I've check the traces and can not see any suspicious SYNs etc. All looks fine. But I recognized that the "no free tcp receiver" comes along with a "CRITICAL:core:handle_io: empty fd map" messages. Nevertheless, I have no clue at all...
Just for clarification: if I have 5 TCP children, then only 4 childs are worker processes. If a sip peering partner with 4 different SIP server has a network split, all my worker childs are blocked and wait for TCP timeouts. In the meantime, no calls to anywhere else is possible. Right?
It depends. e.g.
- Kamailio receives request which should be sent to sip:user@1.1.1.1;transport=tcp: Kamailio will open TCP connection, will write to the socket in blocking mode. That means that one single worker process (either a UDP worker if the request was received via UDP or a TCP worker if the request was received via TCP) is blocked until the TCP ACK is received from the destination and the writing to the socket returns. Then this TCP connection is moved to the connection pool and then this worker process is free for some other tasks.

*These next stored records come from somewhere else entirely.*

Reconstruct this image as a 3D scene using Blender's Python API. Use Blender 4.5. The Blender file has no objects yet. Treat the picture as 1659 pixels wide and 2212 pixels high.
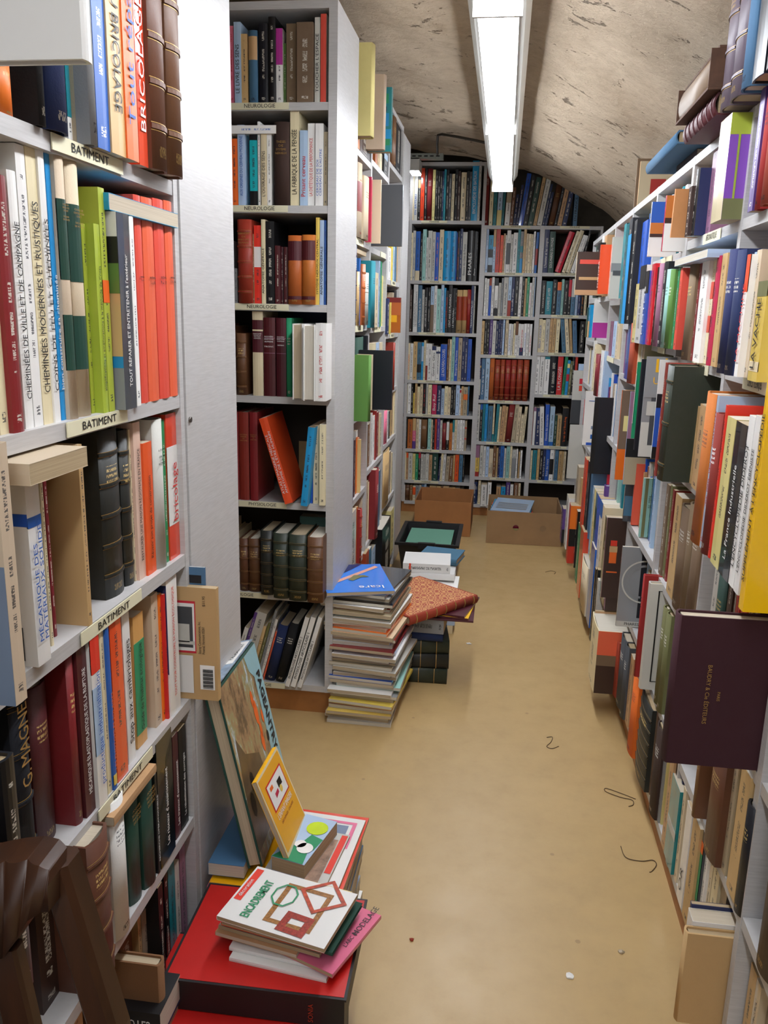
import bpy, bmesh, math, random, re
import numpy as np
from mathutils import Matrix, Vector
random.seed(7)
SC = bpy.context.scene
COL = SC.collection
# ------------------------------------------------------------------ camera
W_PX, H_PX = 1659.0, 2212.0
F_PX = 1800.0
CX, CY = 829.5, 1106.0
CAM_H = 1.10
def _rig():
    va = np.array([1092.0 - CX, 682.0 - CY]); vd = np.array([-185.0, 7924.0])
    a = np.array([va[0], -va[1], -F_PX]); a /= np.linalg.norm(a)
    vv = vd * (-F_PX * F_PX / (va @ vd))
    up = -np.array([vv[0], -vv[1], -F_PX]); up /= np.linalg.norm(up)
    return np.array([np.cross(a, up), a, up])
RM = _rig()
CC = np.array([0.0, 0.0, CAM_H])
cam_d = bpy.data.cameras.new('camera'); cam = bpy.data.objects.new('camera', cam_d); COL.objects.link(cam)
cam_d.sensor_fit = 'HORIZONTAL'; cam_d.sensor_width = 36.0; cam_d.lens = F_PX / W_PX * 36.0
cam_d.clip_start = 0.02; cam_d.clip_end = 50
m4 = Matrix(RM.tolist()).to_4x4(); m4.translation = Vector(CC.tolist()); cam.matrix_world = m4
SC.camera = cam
SC.view_settings.view_transform = 'Standard'
SC.view_settings.look = 'None'
SC.view_settings.gamma = 1.0
SC.view_settings.use_curve_mapping = False
SC.view_settings.exposure = 1.06
# ------------------------------------------------------------------ world and the light the cellar's lamps give
wd = bpy.data.worlds.new('world'); SC.world = wd; wd.use_nodes = True
wd.node_tree.nodes['Background'].inputs[0].default_value = (0.93, 0.96, 1.0, 1)
wd.node_tree.nodes['Background'].inputs[1].default_value = 0.42
LAMP_STRENGTH = 17.0   # radiance of the fluorescent diffusers (the lamps' own builder uses it)

# ------------------------------------------------------------------ pixel readings -> points on the real planes of the room
def ray(px, py): return RM @ np.array([px - CX, CY - py, -F_PX])
def on_z(px, py, z): r = ray(px, py); return CC + r * ((z - CAM_H) / r[2])
def on_x(px, py, x): r = ray(px, py); return CC + r * (x / r[0])
def on_y(px, py, y): r = ray(px, py); return CC + r * (y / r[1])
def proj(w):
    c = RM.T @ (np.array(w, float) - CC); return CX + F_PX * c[0] / -c[2], CY - F_PX * c[1] / -c[2]
def solve_px(A, u, px):
    c = RM.T @ (A - CC); e = RM.T @ u; q = px - CX
    return (q * -c[2] - c[0] * F_PX) / (e[0] * F_PX + q * e[2])
def solve_py(A, u, py):
    c = RM.T @ (A - CC); e = RM.T @ u; q = CY - py
    return (q * -c[2] - c[1] * F_PX) / (e[1] * F_PX + q * e[2])

# ------------------------------------------------------------------ colours
def lin(r, g, b):
    f = lambda v: (v / 12.92 if v <= 0.04045 else ((v + 0.055) / 1.055) ** 2.4)
    return (f(r / 255), f(g / 255), f(b / 255), 1)
PAL = {  # code: (word, rgb)
 'w': ('white', (232, 230, 226)), 'c': ('cream', (224, 208, 172)), 'lg': ('pale grey', (198, 196, 188)), 'g': ('grey', (138, 140, 142)),
 'dg': ('dark grey', (70, 72, 76)), 'k': ('black', (15, 14, 16)), 'n': ('navy', (28, 42, 86)), 'b': ('blue', (34, 92, 178)),
 'sb': ('bright blue', (30, 148, 205)), 'lb': ('pale blue', (172, 196, 222)), 'st': ('steel blue', (72, 112, 142)), 't': ('teal', (30, 130, 140)),
 'gn': ('green', (38, 140, 92)), 'dgn': ('dark green', (28, 66, 54)), 'lm': ('lime green', (168, 182, 62)), 'r': ('red', (206, 46, 40)),
 'br2': ('bright red', (226, 58, 38)), 'dr': ('dark red', (128, 32, 34)), 'ma': ('maroon', (78, 26, 34)), 'o': ('orange', (236, 106, 34)),
 'tn': ('tan', (198, 160, 112)), 'be': ('beige', (176, 160, 134)), 'br': ('brown', (122, 84, 52)), 'dbr': ('dark brown', (58, 38, 30)),
 'y': ('yellow', (226, 196, 92)), 'by': ('bright yellow', (244, 184, 20)), 'pu': ('purple', (84, 58, 128)), 'pk': ('pink', (226, 116, 150)),
 'mt': ('mint', (150, 196, 186)), 'ol': ('olive', (112, 112, 70)), 'cr': ('crimson', (190, 36, 72)), 'rl': ('red leather', (158, 54, 36)),
 'ob': ('orange brown', (186, 98, 42)), 'kl': ('black leather', (34, 36, 32)), 'gl': ('green leather', (44, 52, 40)), 'bl': ('brown leather', (96, 58, 36)),
 'wl': ('worn brown', (120, 98, 76)), 'sal': ('salmon red', (222, 84, 66)), 'gm': ('grass green', (92, 132, 60)), 'mg': ('magenta', (176, 50, 150)),
 'vl': ('vellum', (206, 186, 160)), 'ly': ('pale yellow', (226, 210, 140)), 'lil': ('mauve', (150, 104, 130)), 'bk': ('blue black', (14, 17, 27)), 'ab': ('azure blue', (50, 126, 224)),
 'gy': ('grey blue', (120, 134, 158)), 'cb': ('cardboard', (168, 122, 76)), 'sg': ('sage green', (96, 146, 124)), 'vi': ('violet', (142, 82, 186)), 'gp': ('greyish purple', (104, 92, 104)), 'mx': ('dark maroon', (58, 20, 28)), 'sp': ('pale pink', (226, 190, 172)), 'fd': ('tan brown', (206, 148, 88)), 'tq': ('turquoise', (20, 178, 186)),
}
def rgb(c): return lin(*PAL[c][1])

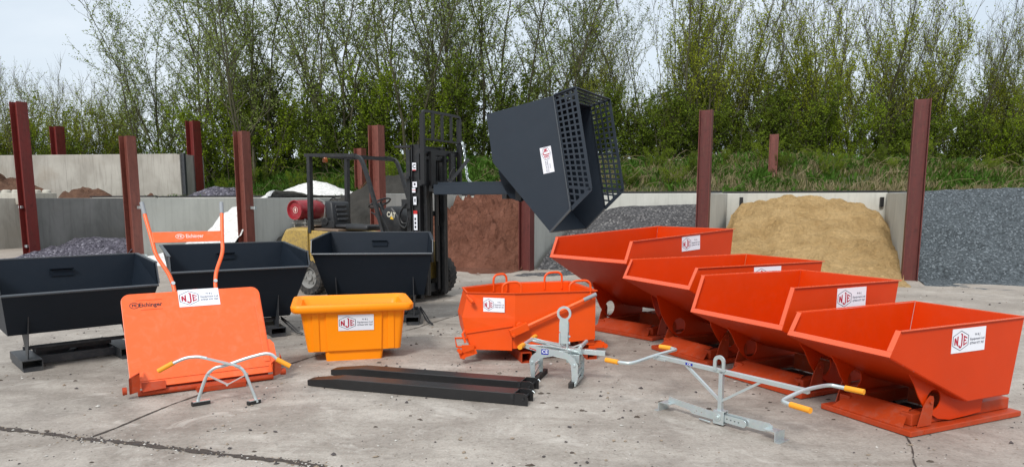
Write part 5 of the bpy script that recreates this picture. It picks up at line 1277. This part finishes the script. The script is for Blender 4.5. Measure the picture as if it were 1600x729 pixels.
# ------------------------------------------------------------ raised charcoal bucket with mesh hood, on the forks
bo = Vector((3.6, 0, 1.6)); base = FO + Matrix.Rotation(FA, 3, 'Z') @ bo
t = thing('tipped_bucket', 'charcoal tipping bucket with mesh sides, tilted forward high on the forklift forks', 'tipping bucket', base, FA)
hw = .625; th = .008
TL, TR, J, LP, BL, MT, MB_ = [(px - 3.6, pz - 1.6) for px, pz in ((3.48, 2.70), (4.486, 2.884), (4.744, 1.43), (4.452, 1.128), (3.579, 2.057), (4.782, 2.963), (5.017, 1.692))]
b = MB()
for s in (-1, 1):
    y0 = s * hw - (th if s > 0 else 0)
    b.prism([(p[0], y0, p[1]) for p in (TL, TR, J, LP, BL)], (0, th, 0))
def sh(p, q, y0=-hw + th, y1=hw - th, k=th):
    d = Vector((q[0] - p[0], 0, q[1] - p[1])).normalized(); n_ = Vector((-d.z, 0, d.x)) * k
    b.prism([(p[0], y0, p[1]), (q[0], y0, q[1]), (q[0], y1, q[1]), (p[0], y1, p[1])], n_)
sh(LP, BL, k=-th); sh(BL, TL, k=-th); sh(TL, TR, k=-th)
b.build('hopper', M['charcoal_lift'], t, smooth=0, bevel=.002)
b = MB()
for s in (-1, 1):
    yy = s * (hw + .004)
    b.bar((J[0], yy, J[1]), (LP[0], yy, LP[1]), .020, .04, (0, 1, 0))
    b.bar((TR[0], yy, TR[1]), (J[0], yy, J[1]), .014, .028, (0, 1, 0))
b.bar((LP[0], -hw, LP[1] + .0), (LP[0], hw, LP[1] + .0), .03, .012)
b.bar((TR[0], -hw, TR[1]), (TR[0], hw, TR[1]), .028, .014)
b.build('mouth_rim', M['charcoal_edge'], t, smooth=0)
def mesh_panel(quad, nu, nv, nm, frame=.04, bar=.024):
    """punched grille between four corners: frame bars and crossing strips"""
    A, B_, C_, D_ = [Vector(q) for q in quad]; b = MB(); nrm = (B_ - A).cross(D_ - A).normalized()
    for p, q in ((A, B_), (B_, C_), (C_, D_), (D_, A)): b.bar(p, q, frame, .008, nrm)
    for i in range(1, nu): b.bar(A.lerp(B_, i / nu), D_.lerp(C_, i / nu), bar, .005, nrm)
    for i in range(1, nv): b.bar(A.lerp(D_, i / nv), B_.lerp(C_, i / nv), bar, .0042, nrm)
    return b.build(nm, M['charcoal_lift'], t, smooth=0)
for s in (-1, 1):
    yy = s * (hw - .006)
    # vertical run down to MB, then the slanting foot back to J
    T2 = (TR[0] + (J[0] - TR[0]) * .80, TR[1] + (J[1] - TR[1]) * .80)
    mesh_panel([(TR[0], yy, TR[1]), (MT[0], yy, MT[1]), (MB_[0], yy, MB_[1]), (T2[0], yy, T2[1])], 4, 17, 'side_grille')
    b = MB(); A = Vector((T2[0], yy, T2[1])); B_ = Vector((MB_[0], yy, MB_[1])); C_ = Vector((J[0], yy, J[1])); n_ = Vector((0, 1, 0))
    b.bar(B_, C_, .05, .008, n_); b.bar(A, C_, .022, .008, n_)
    for q in (.25, .5, .75): b.bar(A.lerp(B_, q), C_.lerp(C_ + (B_ - C_), q * .98), .024, .005, n_)
    for q in (.3, .6): b.bar(A.lerp(C_, q), A.lerp(C_, q) + (B_ - A) * (1 - q), .024, .0042, n_)
    b.build('side_grille', M['charcoal_lift'], t, smooth=0)
mesh_panel([(TR[0], -hw, TR[1]), (MT[0], -hw, MT[1]), (MT[0], hw, MT[1]), (TR[0], hw, TR[1])], 4, 16, 'top_grille')
# underside rocker, hinge, sleeve frame
for yy in (-.36, .36):
    b = MB(); b.prism([(BL[0] - .01, yy, BL[1] + .02), (BL[0] + .42, yy, BL[1] - .45), (BL[0] + .30, yy, -.08), (BL[0] + .12, yy, -.02), (BL[0] - .02, yy, .20), (BL[0] - .06, yy, .36)], (0, .010, 0))
    b.build('rocker_plate', M['charcoal'], t, smooth=0)
b = MB(); q = .008
for yy in (-.27, .27):
    x0, x1, y0, y1, z0, z1 = 2.42 - 3.6, 3.80 - 3.6, yy - .09, yy + .09, .03, .18
    b.box(x0, x1, y0, y1, z1 - q, z1); b.box(x0, x1, y0, y1, z0, z0 + q); b.box(x0, x1, y0, y0 + q, z0 + q + .0005, z1 - q - .0005); b.box(x0, x1, y1 - q, y1, z0 + q + .0005, z1 - q - .0005)
    b.box(x0 + .05, x1 - .02, y0 + .04, y0 + .06, z1 + .0005, z1 + .03)
b.build('fork_sleeve', M['charcoal_lift'], t, smooth=0, bevel=.002)
b = MB()
for xx in (-1.12, -.35, .12): b.box(xx, xx + .06, -.178, .178, .05, .15)
b.build('cross_member', M['black'], t, smooth=0)
b = MB(); b.box(.0, .07, -.40, .40, -.035, .028); b.build('cross_member', M['black'], t, smooth=0)
b = MB(); b.box(.21, .30, -.40, .40, -.06, .12)
b.build('cross_member', M['black'], t, smooth=0)
b = MB()
for yy in (-.30, .30): b.box(-.02, .02, yy - .01, yy + .01, .181, .30); b.cyl((-.06, yy, .27), (.06, yy, .27), .016, 8); b.cyl((0, yy - .05, .24), (0, yy + .05, .24), .014, 8)
b.build('hinge', M['rim'], t, smooth=30)
b = MB(); b.bar((-1.20, .12, .22), (-.86, .12, .56), .05, .012, (0, 1, 0)); b.tube(smooth_path([(-1.22, .12, .18), (-1.20, .12, .34), (-1.12, .12, .44)]), .014, 6); b.build('release_lever', M['charcoal_frame'], t, smooth=0)
# side sign, turned with the bucket
dn = Vector((J[0] - TR[0], 0, J[1] - TR[1])).normalized(); rt_ = Vector((-dn.z, 0, dn.x))
sticker(t, (4.45 - 3.6 + .0 - .05, -hw - .001, 2.02 - 1.6 + .05), dn, rt_)
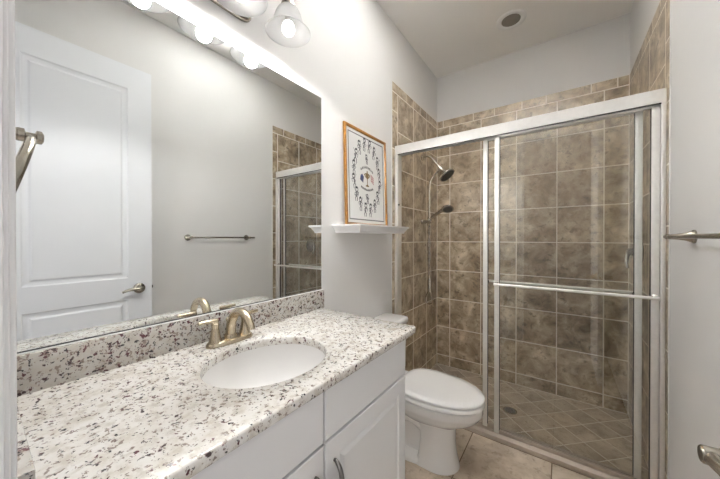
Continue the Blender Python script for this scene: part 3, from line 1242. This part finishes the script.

If the server on 1.1.1.1 does not answer to TCP packets, this single processed is blocked. For example, if you send 4 INVITE requests to the proxy afdressing 4 servers which do not exist - then 4 workers will block until the TCP handshake timeout will trigger.
But if everything is fine you can have handle hundreds of TCP connection with a few worker processes - the requests are processes one after the other and the currently not needed TCP connections will be put to the TCP connection pool meanwhile.